RARA-AVIS: Stagger Lee and Blaxploitation books

From: Mark Sullivan ( DJ-Anonyme@webtv.net)
Date: 29 Mar 2000

For those who don't know, Stagger Lee (AKA Stacker Lee or Stag-O-Lee) is a legendary folk hero. He appears in both white and black folk ballads
(it's unclear which race the real Stagger Lee was), but has probably been a more recurring figure in black culture, the ancestor of all those
"bad motha -- Shut yo' mouf" figures in blaxploitation films and gangsta rap.

The cover of Ice T's Home Invasion CD pokes fun at the stereotype of the white suburban youth into gangsta rap, surrounding him with, among other things, books by Iceberg Slim and Donald Goines. Now both of these contain Stagger Lee figures, men who take no crap and live life their own way, even if they may eventually go down in a hail of bullets.

But both Slim's and Goines's books are a couple of decades old now. Depending upon which side of the Atlantic you call home, Old School Books and Payback Press are publishing other older black pulpish books.
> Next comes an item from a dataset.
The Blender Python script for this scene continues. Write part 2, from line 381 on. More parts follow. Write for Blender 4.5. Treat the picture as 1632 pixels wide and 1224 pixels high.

So I'm wondering if there is a hardboiled literature equivalent of gangsta rap. Are there more recent books of this sort? I'm wondering if there are new examples of the glorified gangsta. I know there are in the UK -- books by Victor Headly and other books published by X Press, whatever the name of that book by Q was and several of the books in the Backstreet series. Are there US equivalents of the bad motha? Or are US books in this setting more about making the best of the bad living conditions of the inner city? For instance, I see the books of Jess Mowry (especially the incredible Way Past Cool) and Nathan Heard (Howard Street) being more about people (kids in Mowry's books) trying to get by while living in hellholes.

So, can anyone point me towards contemporary Stagger Lees or has this folk hero outlived his usefulness, at least on the written page, returning to the oral tradition of rap?